PROVIDED DATA:
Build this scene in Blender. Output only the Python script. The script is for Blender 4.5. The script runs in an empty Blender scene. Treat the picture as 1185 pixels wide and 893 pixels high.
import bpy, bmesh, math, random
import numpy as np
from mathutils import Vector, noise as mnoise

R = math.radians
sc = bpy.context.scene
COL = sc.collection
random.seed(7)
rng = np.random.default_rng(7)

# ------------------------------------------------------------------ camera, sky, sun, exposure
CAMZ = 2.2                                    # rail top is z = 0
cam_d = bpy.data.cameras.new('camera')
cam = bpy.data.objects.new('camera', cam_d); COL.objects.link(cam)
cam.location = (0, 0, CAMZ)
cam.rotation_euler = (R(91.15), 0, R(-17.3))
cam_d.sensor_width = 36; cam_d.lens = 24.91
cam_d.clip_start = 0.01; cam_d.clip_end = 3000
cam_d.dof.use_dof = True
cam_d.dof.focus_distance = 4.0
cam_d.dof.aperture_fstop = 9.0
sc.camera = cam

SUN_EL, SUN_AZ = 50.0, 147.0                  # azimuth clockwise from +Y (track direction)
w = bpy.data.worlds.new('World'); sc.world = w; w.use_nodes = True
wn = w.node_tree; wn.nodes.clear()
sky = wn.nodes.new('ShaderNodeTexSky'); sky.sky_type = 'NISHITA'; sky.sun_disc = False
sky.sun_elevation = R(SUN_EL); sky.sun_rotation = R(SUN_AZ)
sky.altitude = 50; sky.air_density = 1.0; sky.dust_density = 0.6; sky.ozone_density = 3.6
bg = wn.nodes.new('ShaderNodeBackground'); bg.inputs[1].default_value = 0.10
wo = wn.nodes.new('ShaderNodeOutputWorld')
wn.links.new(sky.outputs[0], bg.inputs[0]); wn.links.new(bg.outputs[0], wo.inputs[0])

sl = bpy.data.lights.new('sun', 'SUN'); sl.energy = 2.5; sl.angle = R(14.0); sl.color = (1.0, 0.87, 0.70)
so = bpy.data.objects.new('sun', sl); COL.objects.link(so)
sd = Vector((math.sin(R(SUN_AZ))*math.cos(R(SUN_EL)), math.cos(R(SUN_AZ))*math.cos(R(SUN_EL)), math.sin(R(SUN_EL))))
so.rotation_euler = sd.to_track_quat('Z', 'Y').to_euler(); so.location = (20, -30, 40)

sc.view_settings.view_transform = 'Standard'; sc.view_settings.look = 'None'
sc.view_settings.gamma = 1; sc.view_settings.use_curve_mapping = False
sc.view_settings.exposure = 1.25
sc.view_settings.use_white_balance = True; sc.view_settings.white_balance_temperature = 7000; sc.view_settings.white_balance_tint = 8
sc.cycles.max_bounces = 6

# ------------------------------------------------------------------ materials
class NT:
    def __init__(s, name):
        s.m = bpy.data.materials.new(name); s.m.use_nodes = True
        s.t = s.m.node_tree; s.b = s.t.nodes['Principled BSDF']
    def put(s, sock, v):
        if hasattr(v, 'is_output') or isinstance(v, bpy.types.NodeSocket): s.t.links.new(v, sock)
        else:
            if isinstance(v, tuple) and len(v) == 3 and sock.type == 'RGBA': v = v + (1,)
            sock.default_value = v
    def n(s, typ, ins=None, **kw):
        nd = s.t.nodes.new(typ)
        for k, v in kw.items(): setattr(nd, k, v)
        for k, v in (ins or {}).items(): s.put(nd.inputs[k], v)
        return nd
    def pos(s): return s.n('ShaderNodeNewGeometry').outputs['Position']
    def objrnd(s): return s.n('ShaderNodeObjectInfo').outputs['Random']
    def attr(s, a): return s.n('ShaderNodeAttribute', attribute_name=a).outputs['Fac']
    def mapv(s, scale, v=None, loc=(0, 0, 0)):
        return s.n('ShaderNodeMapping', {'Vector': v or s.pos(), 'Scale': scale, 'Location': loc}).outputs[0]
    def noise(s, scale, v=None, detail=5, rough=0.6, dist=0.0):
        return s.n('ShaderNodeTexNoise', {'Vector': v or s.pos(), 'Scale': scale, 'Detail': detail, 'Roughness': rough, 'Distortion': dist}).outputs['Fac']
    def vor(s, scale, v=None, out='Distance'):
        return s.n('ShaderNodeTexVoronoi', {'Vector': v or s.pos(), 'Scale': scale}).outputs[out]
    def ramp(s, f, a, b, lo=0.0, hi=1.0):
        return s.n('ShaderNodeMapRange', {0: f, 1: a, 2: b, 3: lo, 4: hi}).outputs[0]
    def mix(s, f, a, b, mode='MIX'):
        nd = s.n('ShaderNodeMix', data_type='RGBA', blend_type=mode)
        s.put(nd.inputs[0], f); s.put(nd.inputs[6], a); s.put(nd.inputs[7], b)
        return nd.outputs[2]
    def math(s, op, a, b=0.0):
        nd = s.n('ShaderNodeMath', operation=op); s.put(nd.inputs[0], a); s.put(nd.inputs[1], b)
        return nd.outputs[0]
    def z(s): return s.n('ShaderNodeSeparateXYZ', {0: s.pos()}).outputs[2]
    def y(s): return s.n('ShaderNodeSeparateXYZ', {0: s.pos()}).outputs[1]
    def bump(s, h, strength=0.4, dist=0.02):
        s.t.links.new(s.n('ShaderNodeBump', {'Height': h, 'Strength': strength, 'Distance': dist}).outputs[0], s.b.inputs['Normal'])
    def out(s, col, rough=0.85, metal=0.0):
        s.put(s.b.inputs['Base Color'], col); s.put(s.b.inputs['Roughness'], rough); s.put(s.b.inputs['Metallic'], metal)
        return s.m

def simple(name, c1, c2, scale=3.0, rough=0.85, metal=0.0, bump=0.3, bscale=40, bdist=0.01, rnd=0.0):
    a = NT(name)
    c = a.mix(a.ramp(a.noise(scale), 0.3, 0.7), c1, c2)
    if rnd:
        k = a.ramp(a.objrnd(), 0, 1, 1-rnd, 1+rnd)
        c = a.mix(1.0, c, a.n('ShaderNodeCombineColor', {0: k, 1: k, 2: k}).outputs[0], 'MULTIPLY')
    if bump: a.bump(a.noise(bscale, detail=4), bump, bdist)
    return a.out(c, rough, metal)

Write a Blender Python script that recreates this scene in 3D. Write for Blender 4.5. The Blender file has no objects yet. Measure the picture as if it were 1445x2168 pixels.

GIVEN INSTRUCTION: Write down again the exact lines running from the beginning of the data to the line containing "sc.camera = cam", with both ends included.

SOLUTION FOR THIS PROBLEM:
Build this scene in Blender. Output only the Python script. The script is for Blender 4.5. The script runs in an empty Blender scene. Treat the picture as 1185 pixels wide and 893 pixels high.
import bpy, bmesh, math, random
import numpy as np
from mathutils import Vector, noise as mnoise

R = math.radians
sc = bpy.context.scene
COL = sc.collection
random.seed(7)
rng = np.random.default_rng(7)

# ------------------------------------------------------------------ camera, sky, sun, exposure
CAMZ = 2.2                                    # rail top is z = 0
cam_d = bpy.data.cameras.new('camera')
cam = bpy.data.objects.new('camera', cam_d); COL.objects.link(cam)
cam.location = (0, 0, CAMZ)
cam.rotation_euler = (R(91.15), 0, R(-17.3))
cam_d.sensor_width = 36; cam_d.lens = 24.91
cam_d.clip_start = 0.01; cam_d.clip_end = 3000
cam_d.dof.use_dof = True
cam_d.dof.focus_distance = 4.0
cam_d.dof.aperture_fstop = 9.0
sc.camera = cam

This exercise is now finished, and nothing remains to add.